Casting away const

Steven Schveighoffer schveiguy at yahoo.com
Mon Aug 9 14:06:41 PDT 2010


On Mon, 09 Aug 2010 15:49:12 -0400, Simen kjaeraas  
<simen.kjaras at gmail.com> wrote:

> Simen kjaeraas <simen.kjaras at gmail.com> wrote:
>
>> Steven Schveighoffer <schveiguy at yahoo.com> wrote:
>>
>>> Note also that the optimization you stated is not possible, even  
>>> without casting away const, but would be possible on an immutable  
>>> class.  But the fact that the compiler cannot peek into the  
>>> implementation of the opAssign means it's forced to make no  
>>> assumptions about the result of opAssign
>>
>> You're right, I was thinking of immutable.
>
> This said, one of the reasons casting away const is undefined, is because
> the underlying type may be immutable.

Right.  After reading all these replies, I think the way it looks to me is  
technically it's undefined to cast away const/immutable and write the  
data.  But, in certain circumstances, I think it will be possible to write  
portable code that works on all compilers that does this.

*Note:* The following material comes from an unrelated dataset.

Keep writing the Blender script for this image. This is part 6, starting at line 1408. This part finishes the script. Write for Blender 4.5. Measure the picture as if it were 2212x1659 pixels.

It's like a threading race condition.  If you simply allow unchecked  
access to a variable, it's undefined, you get races and can be using a  
partially written value, but slap a mutex around it, and the variable  
suddenly becomes well defined and behaves perfectly.  The compiler cannot  
guarantee this, nor detect it, but the programmer can determine based on  
analysis of all the code that it's safe.